At the beginning of August, the member states of the Warsaw Pact agreed on the sealing-off of West Berlin by East German police forces. The plan was to put up a barbed-wire fence first and only to go on with the building of the wall if there was no serious danger of military action from the West. The man who was put in charge of this operation later became the head of state: Erich Honecker.
On 12th August, posters were printed which publicised the „ministerial decision“ to close the sectorial borders. The printers were detained until midnight so they couldn’t spread the news. Even most of the GDR government did not know about it. Around 1 a.m. on Sunday, 13th August, the erection of the wall began with the putting up of a barbed wire fence.

Vergrößert Bild 11 + Bildunterschrift und Kommentare Vergrößert Bild 12 + Bildunterschrift und Kommentare Vergrößert Bild 13 + Bildunterschrift und Kommentare
Vergrößert Bild 14 + Bildunterschrift und Kommentare Vergrößert Bild 15 + Bildunterschrift und Kommentare Vergrößert Bild 16 + Bildunterschrift und Kommentare
Vergrößert Bild 17 + Bildunterschrift und Kommentare
Vergrößert Bild 18 + Bildunterschrift und Kommentare
Vergrößert Bild 19 + Bildunterschrift und Kommentare

Despite previous indications as to the GDR’s intention, the West was caught off guard. It was a couple of days before the Western Allies and the West German government responded with declarations of protest. The mayor of West Berlin, Willy Brandt, had the task of calming down the citizens of West Berlin. There was wide-spread outrage, not only in West Berlin but also in the East. At the same time, many people still believed that the sealing-off of West Berlin would only be a temporary measure. More than 6,000 protesters were detained in East Berlin and East Germany over the following three weeks, but there were no strikes or other mass actions. The fact that the population reacted relatively passively to such a profound restiction indicates, in most cases, resignation rather than approval.

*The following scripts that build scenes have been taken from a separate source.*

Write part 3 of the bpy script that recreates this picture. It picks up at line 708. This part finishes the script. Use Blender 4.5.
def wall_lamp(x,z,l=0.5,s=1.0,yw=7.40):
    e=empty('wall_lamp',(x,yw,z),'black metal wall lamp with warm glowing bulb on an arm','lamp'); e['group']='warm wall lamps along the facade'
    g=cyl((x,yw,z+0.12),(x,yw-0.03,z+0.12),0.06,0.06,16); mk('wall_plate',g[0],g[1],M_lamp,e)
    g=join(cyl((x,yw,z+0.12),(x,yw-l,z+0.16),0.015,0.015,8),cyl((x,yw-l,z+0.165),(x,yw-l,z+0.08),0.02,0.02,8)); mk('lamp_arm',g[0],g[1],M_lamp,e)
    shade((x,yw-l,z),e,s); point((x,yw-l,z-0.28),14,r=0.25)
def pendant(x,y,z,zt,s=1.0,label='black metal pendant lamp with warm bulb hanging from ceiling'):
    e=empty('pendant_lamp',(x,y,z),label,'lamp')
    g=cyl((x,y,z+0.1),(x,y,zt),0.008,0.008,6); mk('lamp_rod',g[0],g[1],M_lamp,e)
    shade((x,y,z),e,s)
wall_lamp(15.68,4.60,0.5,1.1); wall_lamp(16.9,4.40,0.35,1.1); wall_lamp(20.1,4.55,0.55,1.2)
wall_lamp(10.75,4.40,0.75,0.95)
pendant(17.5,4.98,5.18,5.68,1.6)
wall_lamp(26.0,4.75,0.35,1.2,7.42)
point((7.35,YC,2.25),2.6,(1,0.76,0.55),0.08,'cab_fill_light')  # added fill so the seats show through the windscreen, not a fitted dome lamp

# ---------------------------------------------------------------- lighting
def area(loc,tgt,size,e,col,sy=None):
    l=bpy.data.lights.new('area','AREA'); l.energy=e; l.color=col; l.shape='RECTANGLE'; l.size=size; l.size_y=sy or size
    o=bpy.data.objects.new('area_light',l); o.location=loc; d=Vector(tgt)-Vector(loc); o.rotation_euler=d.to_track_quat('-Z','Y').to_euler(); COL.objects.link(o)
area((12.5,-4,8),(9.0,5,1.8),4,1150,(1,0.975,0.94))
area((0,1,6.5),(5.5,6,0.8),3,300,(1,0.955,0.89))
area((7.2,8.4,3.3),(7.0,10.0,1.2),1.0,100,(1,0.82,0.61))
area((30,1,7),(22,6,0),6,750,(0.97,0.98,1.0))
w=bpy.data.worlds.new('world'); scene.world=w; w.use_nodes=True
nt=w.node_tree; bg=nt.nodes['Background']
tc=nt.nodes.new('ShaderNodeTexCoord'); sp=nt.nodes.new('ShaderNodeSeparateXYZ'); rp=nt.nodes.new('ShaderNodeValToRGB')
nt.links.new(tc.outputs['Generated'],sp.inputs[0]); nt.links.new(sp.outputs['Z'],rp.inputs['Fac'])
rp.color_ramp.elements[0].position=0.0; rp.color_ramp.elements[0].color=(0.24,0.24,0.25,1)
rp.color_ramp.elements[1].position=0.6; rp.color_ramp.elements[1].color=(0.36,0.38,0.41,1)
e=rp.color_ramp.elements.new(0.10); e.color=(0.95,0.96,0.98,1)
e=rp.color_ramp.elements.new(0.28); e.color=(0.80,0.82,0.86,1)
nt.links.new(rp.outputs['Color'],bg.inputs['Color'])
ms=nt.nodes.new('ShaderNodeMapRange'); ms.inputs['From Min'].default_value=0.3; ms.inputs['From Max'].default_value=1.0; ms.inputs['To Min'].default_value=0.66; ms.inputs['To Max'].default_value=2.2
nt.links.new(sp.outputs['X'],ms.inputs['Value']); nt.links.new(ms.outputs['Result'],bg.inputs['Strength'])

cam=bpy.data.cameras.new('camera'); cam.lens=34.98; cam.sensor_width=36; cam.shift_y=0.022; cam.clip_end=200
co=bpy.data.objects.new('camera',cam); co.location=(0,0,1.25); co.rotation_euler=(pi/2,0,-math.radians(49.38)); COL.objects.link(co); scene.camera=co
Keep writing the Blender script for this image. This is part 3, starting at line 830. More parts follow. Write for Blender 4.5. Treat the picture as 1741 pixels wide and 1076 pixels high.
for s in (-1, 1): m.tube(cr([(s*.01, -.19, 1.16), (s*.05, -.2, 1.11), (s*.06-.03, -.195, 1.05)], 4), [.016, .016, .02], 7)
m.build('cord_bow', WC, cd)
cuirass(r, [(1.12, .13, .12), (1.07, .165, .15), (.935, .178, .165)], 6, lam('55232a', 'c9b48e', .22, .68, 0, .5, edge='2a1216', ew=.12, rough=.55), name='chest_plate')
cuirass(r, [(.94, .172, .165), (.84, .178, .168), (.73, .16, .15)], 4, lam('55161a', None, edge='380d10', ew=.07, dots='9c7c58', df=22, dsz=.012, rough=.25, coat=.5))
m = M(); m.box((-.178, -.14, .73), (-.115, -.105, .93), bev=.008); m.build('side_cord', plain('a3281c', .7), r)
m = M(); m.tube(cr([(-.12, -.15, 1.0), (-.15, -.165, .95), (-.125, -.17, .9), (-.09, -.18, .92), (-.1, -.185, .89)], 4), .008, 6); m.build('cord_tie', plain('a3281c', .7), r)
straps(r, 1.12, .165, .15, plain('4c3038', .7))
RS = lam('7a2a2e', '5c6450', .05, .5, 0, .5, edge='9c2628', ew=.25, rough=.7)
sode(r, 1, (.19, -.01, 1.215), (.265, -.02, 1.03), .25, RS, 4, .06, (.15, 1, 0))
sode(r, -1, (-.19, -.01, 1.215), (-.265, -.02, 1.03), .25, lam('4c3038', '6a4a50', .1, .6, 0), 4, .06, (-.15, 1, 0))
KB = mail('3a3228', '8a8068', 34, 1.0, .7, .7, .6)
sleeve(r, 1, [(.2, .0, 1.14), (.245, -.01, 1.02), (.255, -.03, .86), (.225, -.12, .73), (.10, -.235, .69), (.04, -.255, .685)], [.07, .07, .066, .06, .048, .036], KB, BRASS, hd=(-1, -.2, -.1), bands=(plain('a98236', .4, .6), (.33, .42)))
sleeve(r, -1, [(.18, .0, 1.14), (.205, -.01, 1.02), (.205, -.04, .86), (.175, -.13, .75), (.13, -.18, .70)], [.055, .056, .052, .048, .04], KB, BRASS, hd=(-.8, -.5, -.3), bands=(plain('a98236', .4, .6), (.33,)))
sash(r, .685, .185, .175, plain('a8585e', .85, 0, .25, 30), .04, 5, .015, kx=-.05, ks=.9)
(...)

East German media made great efforts to portray popular approval and even enthusiasm about the new reality. But in fact, some of the people who had refused to sign declarations of approval were punished as an example to others and sent to newly-created labour camps.

During the first weeks after 13th August, the chances of successful escape from the East were still quite good, since border controls for Westerners were tightened only gradually before West-East visits were completely forbidden on 23nd August. During those first weeks, students from West Berlin went to the East carrying the passports of fellow students with them so that Easterners could escape using the passports. In other cases, Easterners successfully escaped via the sewage pipes.
On 22nd August 1961, Ulbricht ordered border guards to „use gunfire“ against escapees. Two days later, policemen killed 24-year-old Günter Litfin, who had tried to swim across the river Spree to West Berlin – he was the first person shot dead after the erection of the wall. Fatal accidents had already occurred, however, during desperate attempts to escape such as jumping out of windows in Bernauer Straße, where the houses were situated in the East but the pavement was in the West. The first wall made of stone came up a couple of days after 13th August. The photographs taken by Helwig-Wilson show the barbed-wire fence that was erected first, but stones can already be seen on some of the pictures. Up until 1989, the border construction was continually extended and perfected. What is commonly called „the Wall“ eventually consisted of several walls, fences, vehicle and tank barriers, the so-called „death strip“ (an empty space which was always well raked so that any footprints or signs of movement could be noticed immediately), police dog patrol units, watchtowers and a specified border zone, including houses and streets near the wall, to which only the inhabitants (whose passports included special permits to enter this area) had access.
During the first couple of years, the border was sealed off on both sides. At Christmas 1963, West Berliners were allowed brief visits to relatives in East Berlin. It took nine more years until visits from West to East were legally guaranteed by the Four-Power Agreement on Berlin and the intra-German agreements of 1972.
The official East German term for the „Wall“ was „anti-fascist defensive wall“. Its erection was justified by the claim that it had prevented a war in 1961.

From 1961 to 1989, at least 239 escapees died at the wall; at least 16 East German border guards were shot dead, in most cases by people helping escapees. (But see also the comment on picture 11). Altogether, the borders between East and West Germany and those around West Berlin cost about 1000 lives. At least 70,000 East Germans were sentenced to imprisonment on grounds of attempted escape or assistance to escape.

Not only have historians have always considered 13th August to be a turning point in East German history but the date also made a lasting psychological impression on those who experienced it.

Unlike the famous and dramatic images such as the well-known picture of a border guard jumping across the barbed wire, Helwig-Wilson’s pictures show typical „ordinary“ behaviour in the face of this historic event. Passers-by and residents are shown as onlookers, but at the same time victims, of the wall-building. Policemen and militia are shown carrying out their tasks in an almost off-hand way, as though they were doing nothing unusual.